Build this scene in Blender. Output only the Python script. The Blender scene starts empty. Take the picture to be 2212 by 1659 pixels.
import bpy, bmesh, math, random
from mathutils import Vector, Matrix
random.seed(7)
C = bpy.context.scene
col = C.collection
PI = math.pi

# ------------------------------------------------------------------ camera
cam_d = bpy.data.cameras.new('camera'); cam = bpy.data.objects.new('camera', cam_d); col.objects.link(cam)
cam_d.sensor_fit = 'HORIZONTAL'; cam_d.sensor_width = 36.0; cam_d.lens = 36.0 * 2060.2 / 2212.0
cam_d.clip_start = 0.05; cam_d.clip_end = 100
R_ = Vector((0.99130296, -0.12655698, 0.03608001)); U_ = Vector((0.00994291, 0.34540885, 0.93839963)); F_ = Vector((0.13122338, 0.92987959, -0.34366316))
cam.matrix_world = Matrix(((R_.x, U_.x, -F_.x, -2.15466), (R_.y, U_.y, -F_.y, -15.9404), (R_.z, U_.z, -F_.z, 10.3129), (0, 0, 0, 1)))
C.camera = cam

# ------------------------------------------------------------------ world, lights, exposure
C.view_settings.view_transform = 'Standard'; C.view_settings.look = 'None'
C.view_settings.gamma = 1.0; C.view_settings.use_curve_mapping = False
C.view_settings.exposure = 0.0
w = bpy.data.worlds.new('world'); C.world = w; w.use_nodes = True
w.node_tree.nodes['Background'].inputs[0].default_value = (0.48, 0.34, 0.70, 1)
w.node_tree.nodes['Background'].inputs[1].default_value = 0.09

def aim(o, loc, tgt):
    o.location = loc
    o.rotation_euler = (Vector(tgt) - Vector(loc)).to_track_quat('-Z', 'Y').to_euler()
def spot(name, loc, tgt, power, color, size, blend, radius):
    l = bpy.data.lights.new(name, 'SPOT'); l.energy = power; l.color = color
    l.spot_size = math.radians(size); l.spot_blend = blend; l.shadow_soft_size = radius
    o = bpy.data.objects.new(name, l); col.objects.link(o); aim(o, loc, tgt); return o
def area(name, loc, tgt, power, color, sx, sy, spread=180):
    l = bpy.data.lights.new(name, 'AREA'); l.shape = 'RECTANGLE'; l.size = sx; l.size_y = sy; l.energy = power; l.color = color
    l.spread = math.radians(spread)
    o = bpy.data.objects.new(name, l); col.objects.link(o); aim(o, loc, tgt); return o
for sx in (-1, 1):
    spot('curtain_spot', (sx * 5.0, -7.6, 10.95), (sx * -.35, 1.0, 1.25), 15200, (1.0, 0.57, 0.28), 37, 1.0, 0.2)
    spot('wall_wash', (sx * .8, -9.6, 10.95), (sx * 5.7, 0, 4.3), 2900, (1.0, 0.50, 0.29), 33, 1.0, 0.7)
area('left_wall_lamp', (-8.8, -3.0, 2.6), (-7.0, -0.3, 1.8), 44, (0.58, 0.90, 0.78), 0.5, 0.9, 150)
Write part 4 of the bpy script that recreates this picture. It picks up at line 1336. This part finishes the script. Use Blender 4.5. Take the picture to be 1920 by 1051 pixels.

Objective ->
Your task is to quote all of the data word for word.

Expected answer ->
Build this scene in Blender. Output only the Python script. The Blender scene starts empty. Take the picture to be 2212 by 1659 pixels.
import bpy, bmesh, math, random
from mathutils import Vector, Matrix
random.seed(7)
C = bpy.context.scene
col = C.collection
PI = math.pi

# ------------------------------------------------------------------ camera
cam_d = bpy.data.cameras.new('camera'); cam = bpy.data.objects.new('camera', cam_d); col.objects.link(cam)
cam_d.sensor_fit = 'HORIZONTAL'; cam_d.sensor_width = 36.0; cam_d.lens = 36.0 * 2060.2 / 2212.0
cam_d.clip_start = 0.05; cam_d.clip_end = 100
R_ = Vector((0.99130296, -0.12655698, 0.03608001)); U_ = Vector((0.00994291, 0.34540885, 0.93839963)); F_ = Vector((0.13122338, 0.92987959, -0.34366316))
cam.matrix_world = Matrix(((R_.x, U_.x, -F_.x, -2.15466), (R_.y, U_.y, -F_.y, -15.9404), (R_.z, U_.z, -F_.z, 10.3129), (0, 0, 0, 1)))
C.camera = cam

# ------------------------------------------------------------------ world, lights, exposure
C.view_settings.view_transform = 'Standard'; C.view_settings.look = 'None'
C.view_settings.gamma = 1.0; C.view_settings.use_curve_mapping = False
C.view_settings.exposure = 0.0
w = bpy.data.worlds.new('world'); C.world = w; w.use_nodes = True
w.node_tree.nodes['Background'].inputs[0].default_value = (0.48, 0.34, 0.70, 1)
w.node_tree.nodes['Background'].inputs[1].default_value = 0.09

def aim(o, loc, tgt):
    o.location = loc
    o.rotation_euler = (Vector(tgt) - Vector(loc)).to_track_quat('-Z', 'Y').to_euler()
def spot(name, loc, tgt, power, color, size, blend, radius):
    l = bpy.data.lights.new(name, 'SPOT'); l.energy = power; l.color = color
    l.spot_size = math.radians(size); l.spot_blend = blend; l.shadow_soft_size = radius
    o = bpy.data.objects.new(name, l); col.objects.link(o); aim(o, loc, tgt); return o
def area(name, loc, tgt, power, color, sx, sy, spread=180):
    l = bpy.data.lights.new(name, 'AREA'); l.shape = 'RECTANGLE'; l.size = sx; l.size_y = sy; l.energy = power; l.color = color
    l.spread = math.radians(spread)
    o = bpy.data.objects.new(name, l); col.objects.link(o); aim(o, loc, tgt); return o
for sx in (-1, 1):
    spot('curtain_spot', (sx * 5.0, -7.6, 10.95), (sx * -.35, 1.0, 1.25), 15200, (1.0, 0.57, 0.28), 37, 1.0, 0.2)
    spot('wall_wash', (sx * .8, -9.6, 10.95), (sx * 5.7, 0, 4.3), 2900, (1.0, 0.50, 0.29), 33, 1.0, 0.7)
area('left_wall_lamp', (-8.8, -3.0, 2.6), (-7.0, -0.3, 1.8), 44, (0.58, 0.90, 0.78), 0.5, 0.9, 150)
Write part 4 of the bpy script that recreates this picture. It picks up at line 1336. This part finishes the script. Use Blender 4.5. Take the picture to be 1920 by 1051 pixels.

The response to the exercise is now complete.